The story is about five female friends who are united by their experience of stalking. After one member is killed and the rest receive a threatening message, the women decide to reverse the tables by becoming stalkers themselves. I chose to arm them with a different kind of technology by giving them trackers to place on each other’s stalkers. I gave them hope. But just like real life, even the best laid plans can go wrong.
Prior to my experience, I would never have believed I would become a victim of stalking. There is still much confusion and misunderstanding around it. Recently I re-read a diary entry dating back to six months into that relationship.
It read: “I can’t stand this stepping on eggshells until he finds something else to start an argument about. He tells me that I’ll never find anyone that loves me as much as he does. That may well be true, but I’ll also never find anyone so judgemental, someone who has so many constraints to their love.”
Most people will wonder why on earth I stayed as long as I did. But what’s not immediately obvious is the spell that emotionally abusive men can weave. Before things deteriorated, I thought I had met my soulmate. And it took me another three-and-a-half years after writing that diary entry before I had left for good.
At the start, my ex called me “angel”, “darling” and “kitten”.

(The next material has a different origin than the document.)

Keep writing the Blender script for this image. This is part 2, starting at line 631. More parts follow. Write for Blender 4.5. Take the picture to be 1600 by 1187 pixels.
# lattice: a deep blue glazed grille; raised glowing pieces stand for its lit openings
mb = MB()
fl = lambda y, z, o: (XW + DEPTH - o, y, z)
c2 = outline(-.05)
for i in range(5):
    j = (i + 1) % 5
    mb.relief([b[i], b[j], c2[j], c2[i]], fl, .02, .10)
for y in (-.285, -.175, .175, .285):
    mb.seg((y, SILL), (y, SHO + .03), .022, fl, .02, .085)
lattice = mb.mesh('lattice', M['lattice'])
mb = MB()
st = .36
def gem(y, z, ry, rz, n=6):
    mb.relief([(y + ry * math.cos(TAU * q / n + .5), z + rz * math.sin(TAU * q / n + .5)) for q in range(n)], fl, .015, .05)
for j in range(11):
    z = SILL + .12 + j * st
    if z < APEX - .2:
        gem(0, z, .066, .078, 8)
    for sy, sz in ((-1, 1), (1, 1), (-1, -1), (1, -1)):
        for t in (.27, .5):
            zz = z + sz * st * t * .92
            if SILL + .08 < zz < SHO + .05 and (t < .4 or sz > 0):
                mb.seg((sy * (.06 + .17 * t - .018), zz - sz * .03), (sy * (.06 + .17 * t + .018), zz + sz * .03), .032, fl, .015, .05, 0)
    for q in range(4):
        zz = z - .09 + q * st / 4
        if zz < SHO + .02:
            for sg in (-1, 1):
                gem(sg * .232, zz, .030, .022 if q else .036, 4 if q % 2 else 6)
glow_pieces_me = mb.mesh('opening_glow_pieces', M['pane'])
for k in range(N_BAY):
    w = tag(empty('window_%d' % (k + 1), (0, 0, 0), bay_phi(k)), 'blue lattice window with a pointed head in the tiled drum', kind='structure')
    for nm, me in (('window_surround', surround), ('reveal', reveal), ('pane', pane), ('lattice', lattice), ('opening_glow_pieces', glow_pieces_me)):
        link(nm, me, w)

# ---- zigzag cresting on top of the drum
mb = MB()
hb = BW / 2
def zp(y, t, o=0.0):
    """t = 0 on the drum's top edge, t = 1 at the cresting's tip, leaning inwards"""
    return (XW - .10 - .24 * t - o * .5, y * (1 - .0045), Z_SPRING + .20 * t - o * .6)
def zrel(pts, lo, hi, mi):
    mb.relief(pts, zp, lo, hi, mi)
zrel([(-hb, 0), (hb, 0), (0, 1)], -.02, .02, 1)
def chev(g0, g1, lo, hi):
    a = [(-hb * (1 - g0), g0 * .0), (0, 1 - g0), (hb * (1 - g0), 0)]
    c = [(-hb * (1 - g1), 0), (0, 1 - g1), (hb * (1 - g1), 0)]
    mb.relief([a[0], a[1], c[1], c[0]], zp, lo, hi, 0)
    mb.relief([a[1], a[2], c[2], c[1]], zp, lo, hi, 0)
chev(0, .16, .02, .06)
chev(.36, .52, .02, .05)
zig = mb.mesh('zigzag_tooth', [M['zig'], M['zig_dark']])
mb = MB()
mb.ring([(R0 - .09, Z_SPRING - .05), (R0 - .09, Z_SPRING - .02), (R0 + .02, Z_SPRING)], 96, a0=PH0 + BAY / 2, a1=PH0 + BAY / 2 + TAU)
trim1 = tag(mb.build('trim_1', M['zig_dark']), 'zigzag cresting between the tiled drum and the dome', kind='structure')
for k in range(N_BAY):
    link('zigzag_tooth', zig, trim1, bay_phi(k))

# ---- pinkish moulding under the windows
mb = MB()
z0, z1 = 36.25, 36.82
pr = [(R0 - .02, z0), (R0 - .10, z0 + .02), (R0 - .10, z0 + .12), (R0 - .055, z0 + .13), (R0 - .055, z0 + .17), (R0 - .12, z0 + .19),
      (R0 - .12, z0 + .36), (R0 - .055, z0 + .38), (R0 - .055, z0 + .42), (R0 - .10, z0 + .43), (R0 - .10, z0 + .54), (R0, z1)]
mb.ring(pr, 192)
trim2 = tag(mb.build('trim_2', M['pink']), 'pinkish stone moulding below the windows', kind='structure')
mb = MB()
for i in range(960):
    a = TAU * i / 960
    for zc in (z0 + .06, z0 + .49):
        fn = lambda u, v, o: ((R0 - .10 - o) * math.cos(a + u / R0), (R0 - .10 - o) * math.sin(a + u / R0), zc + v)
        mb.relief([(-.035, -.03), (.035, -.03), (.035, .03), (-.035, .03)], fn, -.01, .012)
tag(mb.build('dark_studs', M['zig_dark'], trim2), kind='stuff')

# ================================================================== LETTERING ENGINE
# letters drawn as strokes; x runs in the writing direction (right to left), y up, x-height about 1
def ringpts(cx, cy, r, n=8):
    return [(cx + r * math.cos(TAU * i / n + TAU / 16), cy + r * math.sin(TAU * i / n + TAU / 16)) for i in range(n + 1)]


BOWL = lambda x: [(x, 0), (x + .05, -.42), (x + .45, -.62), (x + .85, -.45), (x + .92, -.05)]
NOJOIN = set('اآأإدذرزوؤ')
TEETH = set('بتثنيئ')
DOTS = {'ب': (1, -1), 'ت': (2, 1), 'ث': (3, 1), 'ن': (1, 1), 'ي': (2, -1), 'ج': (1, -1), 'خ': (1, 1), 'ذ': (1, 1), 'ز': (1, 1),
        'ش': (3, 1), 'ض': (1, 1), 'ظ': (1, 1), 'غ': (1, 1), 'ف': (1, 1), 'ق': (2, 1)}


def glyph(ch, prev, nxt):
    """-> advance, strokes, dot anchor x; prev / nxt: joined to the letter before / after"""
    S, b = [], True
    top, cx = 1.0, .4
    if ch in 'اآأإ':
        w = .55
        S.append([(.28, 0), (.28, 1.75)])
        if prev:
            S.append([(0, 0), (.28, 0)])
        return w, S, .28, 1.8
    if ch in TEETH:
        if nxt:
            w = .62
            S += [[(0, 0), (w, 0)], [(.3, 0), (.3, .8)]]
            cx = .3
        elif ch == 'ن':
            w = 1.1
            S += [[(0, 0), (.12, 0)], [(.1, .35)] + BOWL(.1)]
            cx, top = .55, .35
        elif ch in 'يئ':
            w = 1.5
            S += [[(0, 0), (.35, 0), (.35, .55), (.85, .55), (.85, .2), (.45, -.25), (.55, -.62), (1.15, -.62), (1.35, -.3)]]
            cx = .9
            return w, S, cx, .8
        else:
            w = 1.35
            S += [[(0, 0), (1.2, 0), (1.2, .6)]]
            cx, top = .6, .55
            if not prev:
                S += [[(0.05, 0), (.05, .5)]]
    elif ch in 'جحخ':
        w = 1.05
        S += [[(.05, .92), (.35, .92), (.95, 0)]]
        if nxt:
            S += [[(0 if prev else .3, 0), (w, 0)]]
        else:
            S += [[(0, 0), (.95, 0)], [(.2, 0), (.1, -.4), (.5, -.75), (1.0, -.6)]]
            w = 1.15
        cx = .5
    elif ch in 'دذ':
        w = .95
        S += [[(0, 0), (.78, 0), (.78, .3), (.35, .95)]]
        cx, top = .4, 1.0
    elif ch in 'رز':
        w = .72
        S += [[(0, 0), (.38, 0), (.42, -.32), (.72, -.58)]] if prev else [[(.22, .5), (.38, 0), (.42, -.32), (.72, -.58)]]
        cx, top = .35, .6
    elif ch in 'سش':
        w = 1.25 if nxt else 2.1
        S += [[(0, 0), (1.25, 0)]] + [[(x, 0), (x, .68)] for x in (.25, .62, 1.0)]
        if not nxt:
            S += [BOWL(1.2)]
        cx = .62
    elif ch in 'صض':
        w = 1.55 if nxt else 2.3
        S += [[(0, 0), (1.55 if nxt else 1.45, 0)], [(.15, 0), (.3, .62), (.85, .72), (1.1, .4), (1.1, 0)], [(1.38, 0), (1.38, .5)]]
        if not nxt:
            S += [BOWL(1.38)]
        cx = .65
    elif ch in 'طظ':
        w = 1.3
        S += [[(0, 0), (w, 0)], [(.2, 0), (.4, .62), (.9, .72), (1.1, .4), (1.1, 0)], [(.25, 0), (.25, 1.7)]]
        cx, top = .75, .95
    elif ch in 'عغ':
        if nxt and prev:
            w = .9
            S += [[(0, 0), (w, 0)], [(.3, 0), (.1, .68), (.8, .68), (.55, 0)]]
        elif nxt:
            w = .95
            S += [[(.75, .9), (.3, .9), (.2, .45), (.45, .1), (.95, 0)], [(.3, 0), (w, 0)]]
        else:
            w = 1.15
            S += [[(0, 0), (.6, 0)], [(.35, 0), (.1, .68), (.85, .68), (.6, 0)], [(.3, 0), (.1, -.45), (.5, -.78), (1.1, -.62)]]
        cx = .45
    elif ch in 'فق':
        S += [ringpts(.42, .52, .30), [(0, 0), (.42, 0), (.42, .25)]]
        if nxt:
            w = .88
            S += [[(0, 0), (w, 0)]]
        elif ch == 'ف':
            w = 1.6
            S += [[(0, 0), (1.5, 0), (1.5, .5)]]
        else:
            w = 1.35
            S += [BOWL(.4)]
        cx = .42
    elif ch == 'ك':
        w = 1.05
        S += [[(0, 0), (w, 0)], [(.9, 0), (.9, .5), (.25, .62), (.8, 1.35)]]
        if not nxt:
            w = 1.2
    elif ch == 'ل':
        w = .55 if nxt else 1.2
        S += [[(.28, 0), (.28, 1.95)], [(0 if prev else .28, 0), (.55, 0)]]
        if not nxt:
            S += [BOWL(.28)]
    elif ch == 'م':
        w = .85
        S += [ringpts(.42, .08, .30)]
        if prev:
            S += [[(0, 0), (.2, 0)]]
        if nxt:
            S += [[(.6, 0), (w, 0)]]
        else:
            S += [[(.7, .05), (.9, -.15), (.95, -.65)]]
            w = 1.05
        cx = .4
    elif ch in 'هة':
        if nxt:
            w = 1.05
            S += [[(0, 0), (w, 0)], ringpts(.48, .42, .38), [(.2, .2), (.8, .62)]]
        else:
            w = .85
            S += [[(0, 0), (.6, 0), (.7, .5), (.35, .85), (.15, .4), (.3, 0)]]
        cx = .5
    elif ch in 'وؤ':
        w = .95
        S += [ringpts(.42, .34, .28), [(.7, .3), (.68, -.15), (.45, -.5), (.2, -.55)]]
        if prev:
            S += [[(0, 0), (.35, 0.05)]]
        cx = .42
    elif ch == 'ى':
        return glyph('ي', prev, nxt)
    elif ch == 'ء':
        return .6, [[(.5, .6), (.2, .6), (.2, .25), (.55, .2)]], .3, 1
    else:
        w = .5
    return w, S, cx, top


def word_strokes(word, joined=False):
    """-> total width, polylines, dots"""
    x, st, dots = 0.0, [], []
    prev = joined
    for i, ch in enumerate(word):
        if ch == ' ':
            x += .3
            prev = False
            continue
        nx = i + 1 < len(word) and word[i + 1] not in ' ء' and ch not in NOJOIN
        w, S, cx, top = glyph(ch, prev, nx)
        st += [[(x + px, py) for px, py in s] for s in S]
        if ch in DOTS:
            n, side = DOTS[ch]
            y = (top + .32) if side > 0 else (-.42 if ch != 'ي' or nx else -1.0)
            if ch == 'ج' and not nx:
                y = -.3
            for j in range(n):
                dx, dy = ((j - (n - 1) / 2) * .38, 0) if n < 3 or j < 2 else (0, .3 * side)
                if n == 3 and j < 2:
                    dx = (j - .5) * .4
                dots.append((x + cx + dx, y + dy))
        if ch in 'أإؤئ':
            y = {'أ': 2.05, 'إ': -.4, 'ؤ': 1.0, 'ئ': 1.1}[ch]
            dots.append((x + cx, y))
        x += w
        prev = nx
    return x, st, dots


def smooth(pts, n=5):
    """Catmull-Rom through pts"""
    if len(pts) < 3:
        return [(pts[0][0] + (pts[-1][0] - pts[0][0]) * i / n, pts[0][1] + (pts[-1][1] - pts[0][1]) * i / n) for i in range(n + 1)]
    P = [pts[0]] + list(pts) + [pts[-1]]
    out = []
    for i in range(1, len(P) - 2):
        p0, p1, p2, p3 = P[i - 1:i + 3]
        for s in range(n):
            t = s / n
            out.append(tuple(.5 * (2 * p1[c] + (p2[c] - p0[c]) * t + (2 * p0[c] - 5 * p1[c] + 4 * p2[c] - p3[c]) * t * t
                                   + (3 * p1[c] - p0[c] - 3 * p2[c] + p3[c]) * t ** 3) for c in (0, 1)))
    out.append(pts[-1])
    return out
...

He told me he’d never met anyone like me; that he’d been waiting all his life to meet me; that I was amazing, beautiful, intelligent and unique. Being around him made the world feel magical, like I was living in a Hollywood film. I didn’t want to be apart from him because I felt like I’d found what I’d spent my whole life searching for, and I knew he felt the same. Over time he began to criticise me. He’d raise an eyebrow at how much I’d drunk the previous weekend. He’d ask how many men I’d slept with and judge me on the answer.
He’d tell me my friends weren’t as beautiful, intelligent or interesting as me and ask why I hung out with them.
I didn’t take those criticisms sitting down. I fought back. I argued, I ended the relationship. But controlling men don’t like it when their girlfriends take control, so he’d call me or come round.
There was always an excuse for his behaviour – he was suffering from depression; his ex-girlfriend had destroyed his confidence; he’d pushed me away because he didn’t think he deserved me.
He’d remind me of the good times together and, because I was desperate to return to the magical early days of our relationship, I’d give him another chance.
But then, just as I’d start to relax, under the illusion that we were back to being happy, he’d start up with the questions again. He’d accuse me of lying.
He said I had slept with my exes, my colleagues or a random man at a bus stop who had smiled at me. Then I’d resolve to leave him. Again. He would change tack, pushing at my weak spots to win me back. He’d tell me that no other man would find me as desirable as he did; that he was planning on buying an engagement ring and proposing; that we could have children.
Everything he told me was a lie but, by that point, I didn’t know what was real anymore. On the day I was due to move in with him, something inside me snapped. He’d just sent me an abusive text message on the day I was giving up everything to be with him. My crime? In my hurry to get to work, I hadn’t kissed him goodbye. I decided right then to end the relationship and I resolved never to answer another of his phone calls, texts or emails. He’d never, ever talk me into going back to him. That’s when the stalking began.
I was what I suppose you could call lucky. My ex stopped stalking me when my father threatened to report him to the police. But there are many stalkers who can’t and won’t stop, regardless of cautions, restraining orders, or even prison.
In a university study, stalking was present in 94 per cent of the 358 cases of criminal homicides. Surveillance activity, including covert watching, was recorded 63 per cent of the time.
Stalking and harassment legislation has become more stringent since I was a victim of stalking but, still, less than two per cent of reports to police end in conviction. That’s unacceptable. Something has to be done. Until then, victims will continue to be harassed, hounded and powerless.